BELGRADE – The eighth Belgrade Security Forum titled “Finding Answers Together to the New Normal” concluded yesterday, with the members of the Executive Borad Sonja Licht, Suzana Grubješić and Sonja Stojanović Gajić agreeing that EU should change its approach to the Balkans, and vice versa, that the Balkans should change its approach to the Union.
“It is extremely important that we have managed to bring the global debate home”, said President of the Belgrade Fund for Political Excellence Sonja Licht, summing up the impressions from the Forum.
She emphasised that, during the three days of Forum, “great sessions” focused on Middle East, Asian Century and the fourth industrial revolution took place, and assessed that those topics may not be as important on a daily political level, but that they will determine our future.
Her recommendation for Serbia is to open itself, to learn and do as much as possible to ensure that its education system and citizens follow the new trends, such as fourth industrial revolution, which brings new reality.
“We have to be ready for it, even as a small and relatively underdeveloped country. We can leap very high if we prepare ourselves on time”, remarked Licht.
Director of the Belgrade Centre for Security Policy Sonja Stojanović Gajić assessed that the main conclusion of the BSF is that the biggest crisis today is a crisis of distrust.
“Citizens distrust the political elites in Europe, and even more in the Western Balkans. Many member states and states that want to become members of the EU have lost their belief in the European project, and EU itself has lost trust in many of its partners, including countries such as ours, which want to become EU members”, Stojanović Gajić thniks.
Adding that in this kind of atmosphere populist politicians intimidate people not to talk openly and critically, she said that the Forum tried to create an exactly opposite atmosphere.
“One of the direct recommendations of the BSF is that the approach of EU to the Western Balkans and the engagement of the region with the Union need to change. The main change has to be an open identification of the problems concerning the rule of law and democracy”, said Stojanović Gajić.
General Secretary of European Movement in Serbia Suzana Grubješić stressed that this year’s focus of the Forum was a relatively new phenomenon – the new normal, which entails crises in every area: economy, politics and society.
“There is a pathological form of the new normal, and that is the alternative right, populist movements that are all around us and that are shaking the foundations of international order, and most of all the EU”, she said.
Relationship between EU and Western Balkans has left the biggest impression on Grubješić.
“It has been said that nobody has a romantic view on the EU, that we have all become realists, that we know that the membership benefits are big and that both ourselves and the EU must make the effort to one day become member states”, she said.

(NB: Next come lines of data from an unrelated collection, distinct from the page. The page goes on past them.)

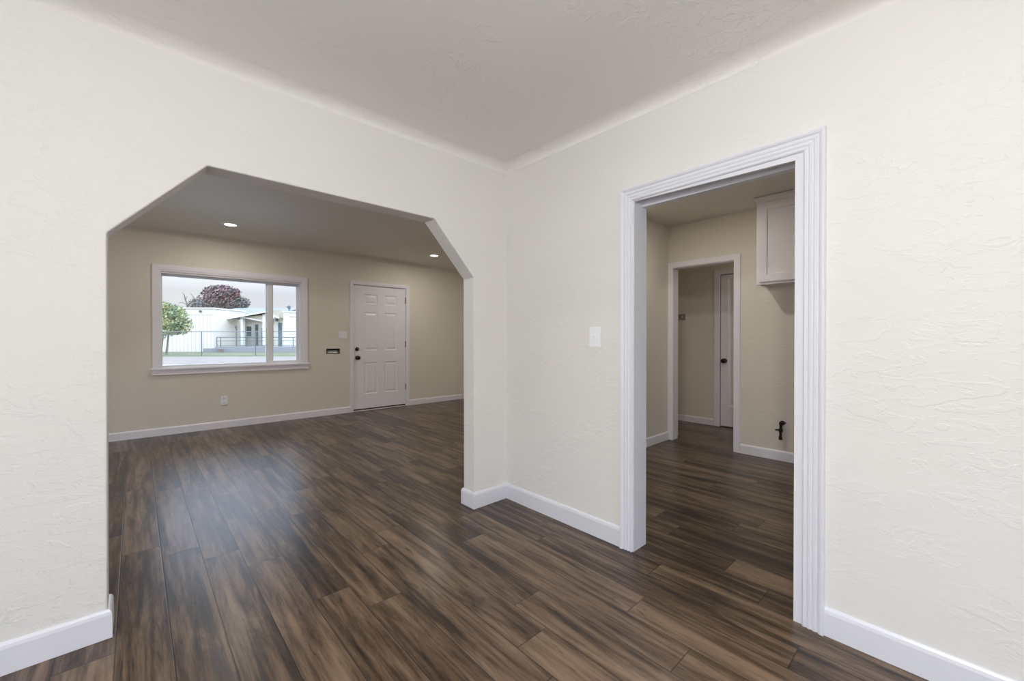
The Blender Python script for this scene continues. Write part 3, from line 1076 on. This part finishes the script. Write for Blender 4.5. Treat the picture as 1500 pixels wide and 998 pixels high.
disk_lamp((0, -.1, H1), 'round flush ceiling plate lamp overhead behind the viewer', L_DINING, .10, (1, .99, .97))
GLZ = H1 - .32
r = tag(empty('added_globe_lamp', (0, -.1, H1 - .0225)), 'small opal globe added for fill light under the ceiling lamp behind the viewer', 'ceiling light')
MB().tube((0, 0, 0), (0, 0, -.26), .006).build('stem', M['nickel'], r)
MB().lathe([(0, -.255), (.02, -.258), (.036, -.272), (.043, -.30), (.036, -.328), (.02, -.341), (0, -.344)], (0, 0, 0), (0, 0, 1), 28).build('globe', M['opal'], r, smooth=True)
gl_ = bpy.data.lights.new('globe_fill_light', 'POINT')  # point light added under the globe to brighten upper walls and ceiling
gl_.energy = L_FILL_GLOBE
gl_.color = (1, .99, .975)
gl_.shadow_soft_size = .045
go_ = bpy.data.objects.new('globe_fill_light', gl_)
COL.objects.link(go_)
go_.parent = r
go_.location = (0, 0, -.40)
disk_lamp((5.05, .75, H3), 'small round unseen ceiling light added as weak fill in the hall', L_FILL_HALL, .06, (1, .93, .84))  # lamp added out of sight to brighten the hall
disk_lamp((3.29, 1.68, H3), 'small round kitchen ceiling light hidden above the doorway head', L_KITCHEN, .06, (1, .93, .84))

# ------------------------------------------------------------------ outside
GZ = -.35
ca, sa = math.cos(R(YAW)), math.sin(R(YAW))


def street(w, px=None, u=None):
    """street frame: w metres out from the house, px -> sideways"""
    if u is None: u = (px - 750) / 601.6 * w
    return u


SROOT = Matrix.Rotation(R(-YAW), 4, 'Z')     # local x = along the street, local y = away from the house


def zat(w, py):
    return H_CAM + (495.4 - py) / 601.6 * w


def U(px, w): return (px - 750) / 601.6 * w


def sbuild(mb, name, m, parent=None, smooth=False):
    return mb.build(name, m, parent, smooth)


def sroot(name, u, w, label, cat, group=None):
    e = empty(name, (u * ca + w * sa, -u * sa + w * ca, GZ), R(-YAW))
    return tag(e, label, cat, group)


class SB(MB):
    """boxes in street coordinates relative to a root at (u0,w0,GZ)"""
    def __init__(s, u0, w0):
        super().__init__()
        s.o = Matrix.Translation((-u0, -w0, -GZ))

    def build(s, name, m, parent=None, smooth=False):
        return super().build(name, m, parent, smooth, xf=s.o)


# ground
g = MB()
g.box(-75, 40, 6.9, 24, GZ - .2, GZ - .01)
o = g.build('street', M['road'])
o.rotation_euler = (0, 0, R(-YAW))
tag(o, 'grey asphalt street in front of the house', 'street', kind='structure')
g = MB()
g.prism([(-75, 22), (40, 25), (40, 36), (-75, 31)], GZ - .2, GZ, fz)
o = g.build('sidewalk', M['pave'])
o.rotation_euler = (0, 0, R(-YAW))
tag(o, 'pale beige pavement across the street', 'pavement', kind='structure')
g = MB()
g.prism([(-75, 31), (40, 36), (70, 130), (-120, 130)], GZ - .2, GZ, fz)
o = g.build('lawn', M['grass'])
o.rotation_euler = (0, 0, R(-YAW))
tag(o, 'strip of green grass in front of the school buildings', 'lawn', kind='structure')
g = MB().box(-3, 6, YF2, YF2 + 1.6, GZ - .2, GZ - .02)
tag(g.build('yard', M['conc']), 'concrete yard right outside the window', 'ground', kind='structure')

# long low building, left
w = 44.7
u0, u1 = -49.0, U(312.8, w)
r = sroot('school_building', (u0 + u1) / 2, w, 'long cream flat-roofed building with grooved siding behind the green tree', 'building')
b = lambda: SB((u0 + u1) / 2, w)
zt = zat(w, 450.8)
b().box(u0, u1, w, w + 5.2, GZ, zt - .75).build('wall', M['blocks'], r)
b().box(u0, u1, w - .03, w + 5.2, zt - .75, zt - .12).build('upper_band', M['block'], r)
b().box(u0 - .1, u1 + .1, w - .12, w + 5.3, zt - .12, zt).build('roof_edge', M['fascia'], r)
b().box(U(293.5, w), U(296, w), w - .2, w - .03, zat(w, 457.5), zat(w, 455)).build('wall_lamp', M['rail'], r)

# middle building with grey roof
w = 51.0
m0, m1 = U(309, w), U(404, w)
r = sroot('classroom_building', (m0 + m1) / 2, w, 'cream classroom building with a pale grey roof, window and dark doors', 'building')
b = lambda: SB((m0 + m1) / 2, w)
zw = zat(w, 464.5)
b().box(m0, m1, w, w + 10, GZ, zw).build('wall', M['block'], r)
mb = b()
mb.prism([(w - .7, zw), (w + 5, zat(w + 5, 451.5)), (w + 10.7, zw), (w + 10.7, zw - .1), (w - .7, zw - .1)], m0 - .3, m1 + .3, lambda a, c, d: (d, a, c))
mb.build('roof', M['roof'], r)
b().box(m0 - .3, m1 + .3, w - .78, w - .70, zw - .22, zw + .03).build('fascia', M['fascia'], r)
b().box(m0, U(335, w), w - .05, w, zat(w, 481.5), zat(w, 480)).build('wall_strip', M['brown'], r)
fr = b().box(U(362, w), U(369.3, w), w - .06, w, zat(w, 493), zat(w, 477)).build('window', M['fascia'], r)
mb = b()
for i in range(2):
    for j in range(2):
        a = U(362.4, w) + i * .29
        c = zat(w, 492.5) + j * .63
        mb.box(a, a + .26, w - .09, w - .05, c, c + .58)
mb.build('pane', M['teal'], fr)
for x0, x1, t, mm in ((374.3, 378.4, 475.5, 'teal'), (382.6, 385.6, 481, 'greyblue')):
    b().box(U(x0, w), U(x1, w), w - .08, w, zat(w, 506), zat(w, t)).build('door', M[mm], r)

# recessed entrance wing joining the right building
w = 47.5
r = sroot('entrance_wing', U(404, w), w, 'cream entrance wing with a tall dark teal door beside the right building', 'building')
b = lambda: SB(U(404, w), w)
b().box(U(399.5, w), U(414.8, w), w + .3, w + 2.5, GZ, zat(w, 461)).build('wall', M['block'], r)
b().box(U(406, w), U(410.6, w), w + .2, w + .3, zat(w, 508), zat(w, 473)).build('door', M['teal'], r)
mb = b()
mb.prism([(U(399, w), zat(w, 459.5)), (U(415, w), zat(w, 465.8)), (U(415, w), zat(w, 467.4)), (U(399, w), zat(w, 461.3))], w - .9, w - .8, fy)
mb.build('fascia', M['fascia'], r)
mb = b()
mb.prism([(U(399, w), zat(w, 455)), (U(415, w), zat(w, 455)), (U(415, w), zat(w, 465.8)), (U(399, w), zat(w, 459.5))], w - .8, w + .3, fy)
mb.build('soffit', M['soffit'], r)
b().box(U(403, w), U(405.5, w), w + .05, w + .3, zat(w, 470.5), zat(w, 467)).build('wall_lamp', M['rail'], r)

# right building
w = 46.0
r0, r1 = U(415.2, w), U(520, w)
r = sroot('school_building', (r0 + r1) / 2, w, 'cream flat-roofed building at the right edge of the window view', 'building')
b = lambda: SB((r0 + r1) / 2, w)
zt = zat(w, 456.5)
b().box(r0, r1, w, w + 9, GZ, zt - .1).build('wall', M['block'], r)
b().box(r0 - .05, r1, w - .08, w + 9.1, zt - .1, zt).build('roof_edge', M['fascia'], r)
b().box(r0 + .7, r1, w - .04, w, zat(w, 464.3), zat(w, 463.5)).build('wall_strip', M['soffit'], r)
r = sroot('roof_vent', U(415.6, w), w + .6, 'small dark vent pipe standing on the roof of the right building', 'roof vent')
r.location.z = zt
mb = MB().tube((0.3, 0, 0), (0.3, 0, .62), .07).lathe([(.16, .34), (.17, .62), (.10, .74), (0, .78)], (.3, 0, 0), (0, 0, 1), 10).box(.02, .3, -.04, .04, .50, .62)
mb.build('pipe', M['rail'], r)

# gabled porch canopy with posts
w = 46.8
r = sroot('porch_canopy', U(362, w), w, 'white gabled porch canopy on posts in front of the classroom building', 'canopy')
b = lambda: SB(U(362, w), w)
ap = (U(392, w), zat(w, 455.3))
le = (U(333.0, w), zat(w, 465.8))
ri = (U(396.5, w), zat(w, 456.2))
mb = b()
mb.prism([le, ap, ri, (ri[0], ri[1] - .16), (ap[0], ap[1] - .16), (le[0], le[1] - .16)], w, w + .12, fy)
mb.build('fascia', M['fascia'], r)
mb = b()
mb.prism([(le[0], le[1] + .0), (ap[0], ap[1]), (ap[0], ap[1] - .1), (le[0], le[1] - .1)], w + .12, w + 2.2, fy)
mb.build('roof', M['roof'], r)
mb = b()
mb.prism([(U(352, w), zat(w, 463.5)), (U(381.5, w), zat(w, 469.6)), (U(381.5, w), zat(w, 471.2)), (U(352, w), zat(w, 465.3))], w + .3, w + .42, fy)
mb.build('inner_fascia', M['fascia'], r)
mb = b()
mb.prism([(U(355, w), zat(w, 463.6)), (U(381.5, w), zat(w, 461.5)), (U(381.5, w), zat(w, 469.6))], w + .42, w + 2.1, fy)
mb.build('soffit', M['soffit'], r)
for x0, x1 in ((349.3, 352.6), (381.5, 388.5)):
    b().box(U(x0, w), U(x1, w), w + .4, w + .8, GZ + .7, zat(w, 464 if x0 < 360 else 460)).build('post', M['fascia'], r)
b().box(U(373.5, w), U(375.2, w), w + 1.8, w + 2.0, zat(w + 2.5, 473.2), zat(w + 2.5, 471.3)).build('lamp', M['rail'], r)

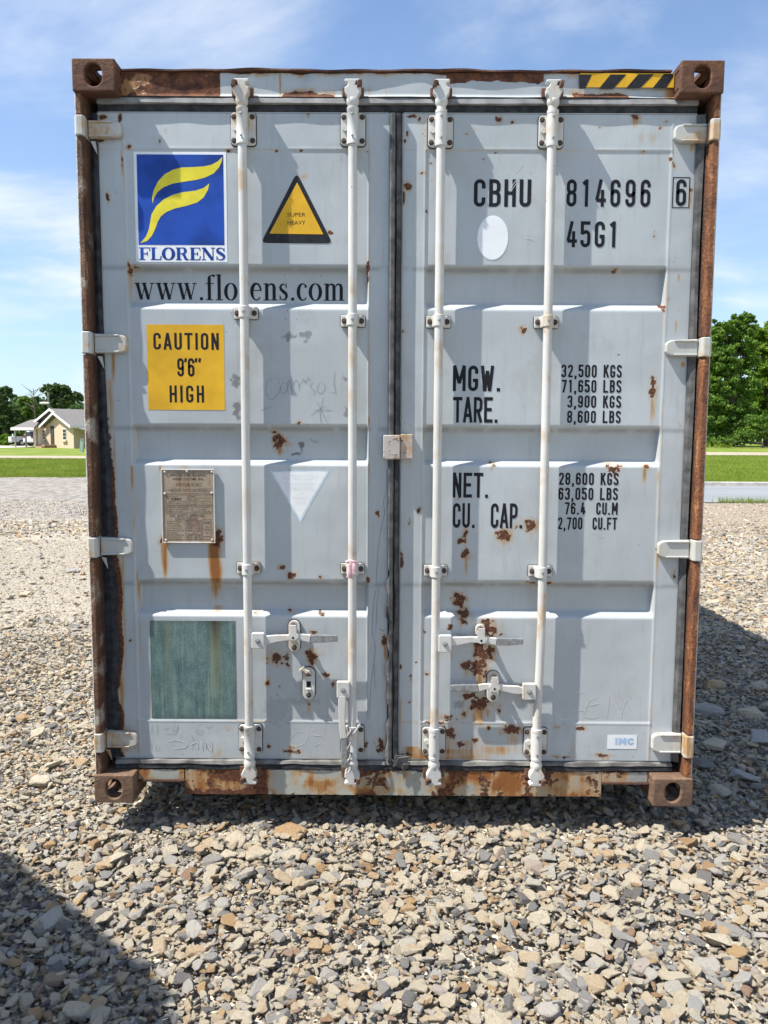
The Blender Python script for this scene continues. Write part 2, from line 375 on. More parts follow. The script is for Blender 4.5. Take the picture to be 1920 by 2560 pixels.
def m_asphalt():
    m, nt, b = newmat('asphalt'); N = NT(nt); f = N.noise(60, detail=5, rough=.7); g = N.noise(1.2, detail=4, stretch=(.25, 2.5, 1))
    c = N.mix(N.step(g, .3, .7), (.20, .205, .215), (.27, .275, .285)); c = N.mix(N.step(f, .4, .8, 0, .4), c, (.12, .12, .125))
    N.l(c, b.inputs['Base Color']); b.inputs['Roughness'].default_value = .85; N.bump(f, .5, .004, b); return m
M_asph = m_asphalt(); M_conc = flat('kerb_concrete', (.50, .47, .42), .9, .16, 5, .004)
o = MB().box(-1.0, 70, 17.15, 24.35, -.4, -.13).build('road', M_asph); tag(o, kind='structure')
kx = list(np.arange(-1.0, 70, 3.0))
kb = tag(empty('kerb', (0, 24.5, -.13)), 'long pale concrete kerb between the asphalt road and the lawn', 'kerb')
for x in kx:
    MB().box(x+.008, x+2.992, -.15, .05, -.1, .135+random.uniform(-.006, .006)).build('kerb_stone', M_conc, kb, bevel=.02)
M_path = flat('dirt_path_soil', (.37, .31, .235), .95, .15, 2, .01)
def pathgrid(x0, x1, y0, y1, lift, name):
    X = np.arange(x0, x1+.1, 1.0)
    def zf(Xg, Yg): return gz(Xg, Yg)+lift
    o = gridobj(name, X, np.array([y0, (y0+y1)/2, y1]), zf, M_path); tag(o, kind='structure'); return o

# ------------------------------------------------------------------ gravel stones
def m_stone(name):
    m, nt, b = newmat(name); N = NT(nt)
    oi = N.n('ShaderNodeObjectInfo'); rnd = oi.outputs['Random']
    r2 = N.math('FRACT', N.math('MULTIPLY', rnd, 37.7))
    c = N.ramp(rnd, [(0, (.12, .12, .13)), (.05, (.22, .215, .215)), (.11, (.38, .365, .35)), (.19, (.58, .55, .51)), (.28, (.72, .67, .58)), (.40, (.80, .69, .51)),
                     (.70, (.86, .74, .54)), (.84, (.78, .60, .39)), (.93, (.68, .42, .18)), (.965, (.42, .22, .11)), (1, (.88, .86, .80))])
    n = N.noise(26, detail=7, rough=.65, dist=.6); lay = N.noise(10, detail=4, stretch=(1, 1, 7), dist=.5); f = N.noise(150, detail=4)
    c = N.mix(N.step(n, .35, .7, 0, .35), c, N.mix(r2, (.66, .62, .55), (.52, .40, .25)))
    c = N.mix(N.step(lay, .56, .62, 0, .22), c, (.24, .22, .21))
    c = N.mix(N.step(f, .4, .75, 0, .2), c, (.78, .73, .63))
    N.l(c, b.inputs['Base Color']); b.inputs['Roughness'].default_value = .85; b.inputs['Specular IOR Level'].default_value = .3
    N.bump(N.math('ADD', n, N.math('ADD', N.math('MULTIPLY', f, .25), N.math('MULTIPLY', lay, .8))), .8, .05, b); return m
M_stone = m_stone('crushed_stone')
def stone_mesh(k):
    rs = np.random.default_rng(100+k); n = 15 if k % 3 else 20
    slate = k % 3 == 0
    P = rs.normal(size=(n, 3)); P /= np.linalg.norm(P, axis=1)[:, None]
    P = np.sign(P)*np.abs(P)**(.62)          # towards a block
    P *= rs.uniform(.82, 1.1, size=(n, 1))
    d = np.array([1, rs.uniform(.5, .9), rs.uniform(.16, .30) if slate else rs.uniform(.34, .62)])
    P = P/np.abs(P).max(0)*d*.5
    bm = bmesh.new(); vs_ = [bm.verts.new(p) for p in P]
    r = bmesh.ops.convex_hull(bm, input=vs_)
    bmesh.ops.delete(bm, geom=list({g for g in r['geom_interior']+r['geom_unused'] if isinstance(g, bmesh.types.BMVert)}), context='VERTS')
    bmesh.ops.dissolve_limit(bm, angle_limit=rad(14), verts=bm.verts, edges=bm.edges)
    bmesh.ops.bevel(bm, geom=list(bm.edges), offset=.05, segments=1, affect='EDGES', profile=.5, clamp_overlap=True)
    bmesh.ops.recalc_face_normals(bm, faces=bm.faces)
    bmesh.ops.triangulate(bm, faces=bm.faces)
    m = bpy.data.meshes.new('stone'); bm.to_mesh(m); bm.free(); m.materials.append(M_stone); return m
STONES = [stone_mesh(k) for k in range(18)]

# gravel points
def view_half(y): return (y+3.05)*.5
def yz1(x, y): return float(yardz(np.array([[x]]), np.array([[y]]))[0, 0])
pts = []
def scatter(x0, x1, y0, y1, dens, slo, shi, zlo, zhi, cond=None):
    n = int((x1-x0)*(y1-y0)*dens); X = RNG.uniform(x0, x1, n); Y = RNG.uniform(y0, y1, n)
    k = (np.abs(X) < view_half(Y)+.75)
    # nothing is strewn deep under the container, where it could not be seen
    k &= ~((np.abs(X) < 1.15) & (Y > 2.4))
    if cond is not None: k &= cond(X, Y)
    X, Y = X[k], Y[k]; n = len(X)
    S = slo*(shi/slo)**(RNG.uniform(0, 1, n)**1.9)
    Zb = yardz(X, Y)+RNG.uniform(zlo, zhi, n)
    rot = np.stack([RNG.normal(0, .34, n), RNG.normal(0, .34, n), RNG.uniform(0, 6.283, n)], 1)
    idx = RNG.integers(0, len(STONES), n)
    pts.append((np.stack([X, Y, Zb], 1), rot, S, idx))
# bottom small layer, middle, top
cx0, cx1 = -3.0, 3.0
vis = lambda X, Y: (Y < .6) | (np.abs(X) > 1.0) | (Y < 2.4)
scatter(-2.6, 2.6, -1.9, .0, 5200, .009, .038, .000, .014)
scatter(-2.6, 2.6, -1.9, .0, 1900, .015, .049, .010, .028)
scatter(-2.6, 2.6, -1.9, .0, 420, .026, .066, .022, .036)
scatter(-4.2, 4.2, .0, 3.2, 3600, .010, .042, .000, .014)
scatter(-4.2, 4.2, .0, 3.2, 1150, .019, .062, .008, .026)
side = lambda X, Y: np.abs(X) > (Y+3.05)*.36
def worn(X, Y):
    w = vnoise(X, Y, 11, .45, 3); wl = sm(.9, 3.6, Y+(w-.5)*3)*sm(11, 8.5, Y+(w-.5)*2)
    lim = np.where(X < 0, wl*(.86+.35*w), sm(9, 12, Y)*.75*(.4+w))
    return side(X, Y) & (RNG.uniform(0, 1, X.shape) > np.clip(lim, 0, .96))
scatter(-7, 7, 3.2, 7, 2300, .014, .052, .0, .016, worn)
scatter(-7, 7, 3.2, 7, 420, .035, .11, .004, .018, worn)
scatter(-7, 0, 2.5, 9, 800, .008, .024, .0, .006, side)
scatter(-10, 10, 7, 12, 650, .02, .075, .0, .014, worn)
scatter(-10, 10, 7, 12, 90, .05, .13, .002, .012, worn)
scatter(-12, 12, 12, 17, 120, .02, .07, .0, .008, lambda X, Y: side(X, Y))
P_ = np.concatenate([p[0] for p in pts]); R_ = np.concatenate([p[1] for p in pts]); S_ = np.concatenate([p[2] for p in pts]); I_ = np.concatenate([p[3] for p in pts])
gm = bpy.data.meshes.new('gravel'); gm.from_pydata(P_.tolist(), [], [])
a = gm.attributes.new('rot', 'FLOAT_VECTOR', 'POINT'); a.data.foreach_set('vector', R_.ravel())
a = gm.attributes.new('scl', 'FLOAT', 'POINT'); a.data.foreach_set('value', S_)
a = gm.attributes.new('idx', 'INT', 'POINT'); a.data.foreach_set('value', I_.astype(np.int32))
gm.materials.append(M_stone)
gravel = link(bpy.data.objects.new('gravel', gm)); tag(gravel, 'tan, grey and slate crushed stone gravel covering the yard', 'gravel', kind='stuff')
# the biggest stones: single objects, children of the yard
big = []
def rest(x, y, s, k, rot, z=None):
    o = bpy.data.objects.new('stone', STONES[k]); link(o, YARD); o.location = (x, y, yz1(x, y)+(.030 if z is None else z)); o.rotation_euler = rot; o.scale = (s, s, s); return o
picked = [  # measured on the photograph: u, v, length m, pale or dark is left to the stone itself
 (346,2134,.085),(560,2120,.10),(640,2105,.07),(510,2225,.07),(575,2195,.05),(635,2330,.055),(545,2255,.06),(630,2400,.05),(600,2515,.08),(870,2530,.06),
 (1240,2395,.05),(1255,2110,.10),(1000,2165,.07),(1090,2130,.06),(1180,2240,.07),(1350,2270,.12),(1470,2200,.07),(1590,2210,.08),(1700,2195,.09),(1460,2475,.075),
 (1800,2330,.10),(1830,2300,.14),(1770,2390,.10),(1750,2470,.085),(1250,2530,.12),(1110,2440,.06),(1390,2380,.06),(1560,2430,.06),(1640,2350,.06),(1870,2250,.07),
 (725,2060,.16),(640,2090,.06),(680,2095,.06),(780,2200,.06),(100,1935,.15),(95,1500,.06),(180,1420,.18),(60,1775,.10),(200,1800,.09),(150,1770,.08),
 (1775,1470,.08),(1785,1700,.26),(1770,1760,.22),(1850,1610,.12),(1880,1770,.2),(1900,1830,.25),(1790,1850,.16),(1860,1930,.18),(1800,1960,.12),(1760,1900,.14),
 (1860,1480,.1),(1830,1430,.14),(1880,1540,.12),(1750,1790,.1),(1900,1700,.12)]
for i, (u, v, s) in enumerate(picked):
    p = at(u, v, z=-.085); k = (i*5) % len(STONES)
    big.append(rest(p.x, p.y, s*.92, k, (random.gauss(0, .12), random.gauss(0, .12), random.uniform(0, 6.28)), .026))
for k in range(len(STONES)):      # one of each kind near the front, whose geometry the gravel repeats
    big.append(rest(random.uniform(-1.3, 1.2), random.uniform(-1.0, -.1), random.uniform(.045, .07), k, (random.gauss(0, .25), random.gauss(0, .25), random.uniform(0, 6.28))))
SRC = big[-len(STONES):]
n = 0
while n < 225:
    x = random.uniform(-2.2, 2.2); y = random.uniform(-1.15, .1 if random.random() < .75 else 2)
    if abs(x) > view_half(y): continue
    if y > 0 and abs(x) < 1.2: continue
    rest(x, y, random.uniform(.045, .092), random.randrange(len(STONES)), (random.gauss(0, .25), random.gauss(0, .25), random.uniform(0, 6.28))); n += 1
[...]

“European Union needs a strong and stable Western Balkans, but our region also needs a strong and stable EU, and I hope that we are going to work on it together”, concluded Grubješić.
During the three day-long Forum, 20 panels and sessions took place. More than 100 speakers and 700 participants from Serbia, the region and other parts of Europe and the world gathered in the Hyatt Regency.
Belgrade Security Forum was organised by Belgrade Fund for Political Excellence, Belgrade Centre for Security Policy and European Movement in Serbia.